■ Task requirements
Please transcribe the listing below in full and word for word, without its pictures.

■ Available data
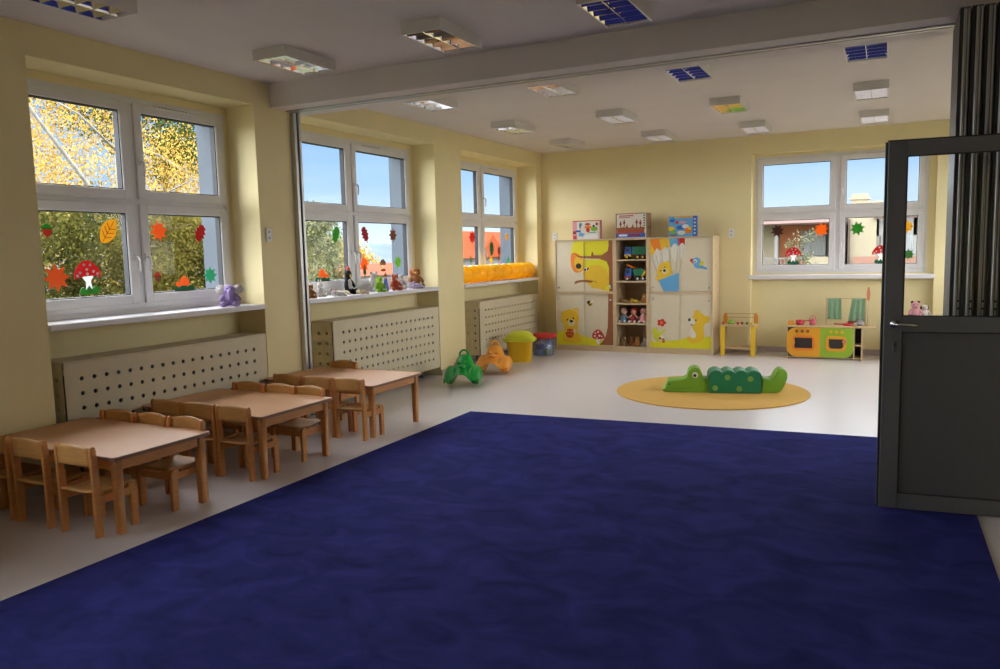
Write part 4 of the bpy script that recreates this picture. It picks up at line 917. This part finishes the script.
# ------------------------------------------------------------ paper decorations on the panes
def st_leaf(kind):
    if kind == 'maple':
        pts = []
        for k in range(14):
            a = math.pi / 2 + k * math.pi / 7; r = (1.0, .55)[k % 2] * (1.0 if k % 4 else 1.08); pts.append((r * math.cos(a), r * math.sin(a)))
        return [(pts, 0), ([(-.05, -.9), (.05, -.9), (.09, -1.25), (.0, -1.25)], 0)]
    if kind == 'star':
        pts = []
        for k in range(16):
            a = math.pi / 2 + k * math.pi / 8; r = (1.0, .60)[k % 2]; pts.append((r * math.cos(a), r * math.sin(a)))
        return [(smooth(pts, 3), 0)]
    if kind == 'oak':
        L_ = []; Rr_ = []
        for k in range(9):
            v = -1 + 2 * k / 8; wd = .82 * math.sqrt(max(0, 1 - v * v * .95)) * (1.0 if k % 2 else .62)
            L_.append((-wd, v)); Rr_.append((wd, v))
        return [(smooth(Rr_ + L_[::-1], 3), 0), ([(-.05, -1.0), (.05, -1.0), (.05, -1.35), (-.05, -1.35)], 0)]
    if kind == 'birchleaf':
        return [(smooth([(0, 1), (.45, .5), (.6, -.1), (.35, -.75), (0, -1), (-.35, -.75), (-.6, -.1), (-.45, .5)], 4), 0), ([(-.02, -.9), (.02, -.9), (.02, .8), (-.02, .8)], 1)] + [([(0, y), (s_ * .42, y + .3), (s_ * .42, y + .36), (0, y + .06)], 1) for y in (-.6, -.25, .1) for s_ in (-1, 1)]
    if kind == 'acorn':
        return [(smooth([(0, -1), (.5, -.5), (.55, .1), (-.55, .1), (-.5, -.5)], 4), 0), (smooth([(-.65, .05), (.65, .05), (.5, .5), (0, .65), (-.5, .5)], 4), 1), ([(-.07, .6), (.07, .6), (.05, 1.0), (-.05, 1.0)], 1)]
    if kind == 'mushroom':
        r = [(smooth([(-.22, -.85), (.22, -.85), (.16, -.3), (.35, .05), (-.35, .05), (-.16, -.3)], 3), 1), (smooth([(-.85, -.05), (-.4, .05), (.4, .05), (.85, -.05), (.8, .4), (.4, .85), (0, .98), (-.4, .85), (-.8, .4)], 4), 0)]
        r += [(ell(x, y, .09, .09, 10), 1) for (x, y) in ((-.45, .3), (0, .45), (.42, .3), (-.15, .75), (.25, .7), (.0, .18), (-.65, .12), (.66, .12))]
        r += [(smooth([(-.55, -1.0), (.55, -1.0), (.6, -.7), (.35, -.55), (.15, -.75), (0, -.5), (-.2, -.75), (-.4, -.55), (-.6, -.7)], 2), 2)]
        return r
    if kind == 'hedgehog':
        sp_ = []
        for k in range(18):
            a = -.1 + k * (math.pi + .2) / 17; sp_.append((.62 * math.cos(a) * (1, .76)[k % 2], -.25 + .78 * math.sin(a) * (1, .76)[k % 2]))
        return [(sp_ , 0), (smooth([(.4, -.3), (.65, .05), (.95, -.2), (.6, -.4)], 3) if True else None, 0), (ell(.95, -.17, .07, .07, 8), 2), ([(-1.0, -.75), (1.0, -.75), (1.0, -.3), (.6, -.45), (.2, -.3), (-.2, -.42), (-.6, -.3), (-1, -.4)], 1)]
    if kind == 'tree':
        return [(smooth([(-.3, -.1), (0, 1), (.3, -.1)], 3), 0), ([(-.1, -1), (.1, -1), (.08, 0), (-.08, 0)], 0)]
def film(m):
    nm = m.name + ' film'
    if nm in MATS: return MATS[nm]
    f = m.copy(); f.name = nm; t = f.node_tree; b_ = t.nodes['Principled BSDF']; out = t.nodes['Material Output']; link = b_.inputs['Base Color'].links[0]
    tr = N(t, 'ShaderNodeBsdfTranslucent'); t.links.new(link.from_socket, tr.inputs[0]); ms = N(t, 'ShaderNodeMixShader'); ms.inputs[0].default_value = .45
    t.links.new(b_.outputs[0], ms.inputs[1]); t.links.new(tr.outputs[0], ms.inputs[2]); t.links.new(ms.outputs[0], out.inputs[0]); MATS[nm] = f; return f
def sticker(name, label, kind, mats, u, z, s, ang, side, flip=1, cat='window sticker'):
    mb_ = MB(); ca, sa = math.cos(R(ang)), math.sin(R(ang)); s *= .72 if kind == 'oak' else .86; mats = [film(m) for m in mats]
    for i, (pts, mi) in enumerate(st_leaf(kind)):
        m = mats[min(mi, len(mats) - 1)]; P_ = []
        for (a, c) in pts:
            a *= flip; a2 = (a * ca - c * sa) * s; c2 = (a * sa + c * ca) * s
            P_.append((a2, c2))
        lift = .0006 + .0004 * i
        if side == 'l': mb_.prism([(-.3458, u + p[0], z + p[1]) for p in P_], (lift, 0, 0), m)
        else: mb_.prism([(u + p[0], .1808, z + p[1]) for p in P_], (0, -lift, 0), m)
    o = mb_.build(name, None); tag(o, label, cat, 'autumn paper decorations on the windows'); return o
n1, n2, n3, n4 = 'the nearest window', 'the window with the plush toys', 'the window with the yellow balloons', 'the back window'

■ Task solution
Write part 4 of the bpy script that recreates this picture. It picks up at line 917. This part finishes the script.
# ------------------------------------------------------------ paper decorations on the panes
def st_leaf(kind):
    if kind == 'maple':
        pts = []
        for k in range(14):
            a = math.pi / 2 + k * math.pi / 7; r = (1.0, .55)[k % 2] * (1.0 if k % 4 else 1.08); pts.append((r * math.cos(a), r * math.sin(a)))
        return [(pts, 0), ([(-.05, -.9), (.05, -.9), (.09, -1.25), (.0, -1.25)], 0)]
    if kind == 'star':
        pts = []
        for k in range(16):
            a = math.pi / 2 + k * math.pi / 8; r = (1.0, .60)[k % 2]; pts.append((r * math.cos(a), r * math.sin(a)))
        return [(smooth(pts, 3), 0)]
    if kind == 'oak':
        L_ = []; Rr_ = []
        for k in range(9):
            v = -1 + 2 * k / 8; wd = .82 * math.sqrt(max(0, 1 - v * v * .95)) * (1.0 if k % 2 else .62)
            L_.append((-wd, v)); Rr_.append((wd, v))
        return [(smooth(Rr_ + L_[::-1], 3), 0), ([(-.05, -1.0), (.05, -1.0), (.05, -1.35), (-.05, -1.35)], 0)]
    if kind == 'birchleaf':
        return [(smooth([(0, 1), (.45, .5), (.6, -.1), (.35, -.75), (0, -1), (-.35, -.75), (-.6, -.1), (-.45, .5)], 4), 0), ([(-.02, -.9), (.02, -.9), (.02, .8), (-.02, .8)], 1)] + [([(0, y), (s_ * .42, y + .3), (s_ * .42, y + .36), (0, y + .06)], 1) for y in (-.6, -.25, .1) for s_ in (-1, 1)]
    if kind == 'acorn':
        return [(smooth([(0, -1), (.5, -.5), (.55, .1), (-.55, .1), (-.5, -.5)], 4), 0), (smooth([(-.65, .05), (.65, .05), (.5, .5), (0, .65), (-.5, .5)], 4), 1), ([(-.07, .6), (.07, .6), (.05, 1.0), (-.05, 1.0)], 1)]
    if kind == 'mushroom':
        r = [(smooth([(-.22, -.85), (.22, -.85), (.16, -.3), (.35, .05), (-.35, .05), (-.16, -.3)], 3), 1), (smooth([(-.85, -.05), (-.4, .05), (.4, .05), (.85, -.05), (.8, .4), (.4, .85), (0, .98), (-.4, .85), (-.8, .4)], 4), 0)]
        r += [(ell(x, y, .09, .09, 10), 1) for (x, y) in ((-.45, .3), (0, .45), (.42, .3), (-.15, .75), (.25, .7), (.0, .18), (-.65, .12), (.66, .12))]
        r += [(smooth([(-.55, -1.0), (.55, -1.0), (.6, -.7), (.35, -.55), (.15, -.75), (0, -.5), (-.2, -.75), (-.4, -.55), (-.6, -.7)], 2), 2)]
        return r
    if kind == 'hedgehog':
        sp_ = []
        for k in range(18):
            a = -.1 + k * (math.pi + .2) / 17; sp_.append((.62 * math.cos(a) * (1, .76)[k % 2], -.25 + .78 * math.sin(a) * (1, .76)[k % 2]))
        return [(sp_ , 0), (smooth([(.4, -.3), (.65, .05), (.95, -.2), (.6, -.4)], 3) if True else None, 0), (ell(.95, -.17, .07, .07, 8), 2), ([(-1.0, -.75), (1.0, -.75), (1.0, -.3), (.6, -.45), (.2, -.3), (-.2, -.42), (-.6, -.3), (-1, -.4)], 1)]
    if kind == 'tree':
        return [(smooth([(-.3, -.1), (0, 1), (.3, -.1)], 3), 0), ([(-.1, -1), (.1, -1), (.08, 0), (-.08, 0)], 0)]
def film(m):
    nm = m.name + ' film'
    if nm in MATS: return MATS[nm]
    f = m.copy(); f.name = nm; t = f.node_tree; b_ = t.nodes['Principled BSDF']; out = t.nodes['Material Output']; link = b_.inputs['Base Color'].links[0]
    tr = N(t, 'ShaderNodeBsdfTranslucent'); t.links.new(link.from_socket, tr.inputs[0]); ms = N(t, 'ShaderNodeMixShader'); ms.inputs[0].default_value = .45
    t.links.new(b_.outputs[0], ms.inputs[1]); t.links.new(tr.outputs[0], ms.inputs[2]); t.links.new(ms.outputs[0], out.inputs[0]); MATS[nm] = f; return f
def sticker(name, label, kind, mats, u, z, s, ang, side, flip=1, cat='window sticker'):
    mb_ = MB(); ca, sa = math.cos(R(ang)), math.sin(R(ang)); s *= .72 if kind == 'oak' else .86; mats = [film(m) for m in mats]
    for i, (pts, mi) in enumerate(st_leaf(kind)):
        m = mats[min(mi, len(mats) - 1)]; P_ = []
        for (a, c) in pts:
            a *= flip; a2 = (a * ca - c * sa) * s; c2 = (a * sa + c * ca) * s
            P_.append((a2, c2))
        lift = .0006 + .0004 * i
        if side == 'l': mb_.prism([(-.3458, u + p[0], z + p[1]) for p in P_], (lift, 0, 0), m)
        else: mb_.prism([(u + p[0], .1808, z + p[1]) for p in P_], (0, -lift, 0), m)
    o = mb_.build(name, None); tag(o, label, cat, 'autumn paper decorations on the windows'); return o
n1, n2, n3, n4 = 'the nearest window', 'the window with the plush toys', 'the window with the yellow balloons', 'the back window'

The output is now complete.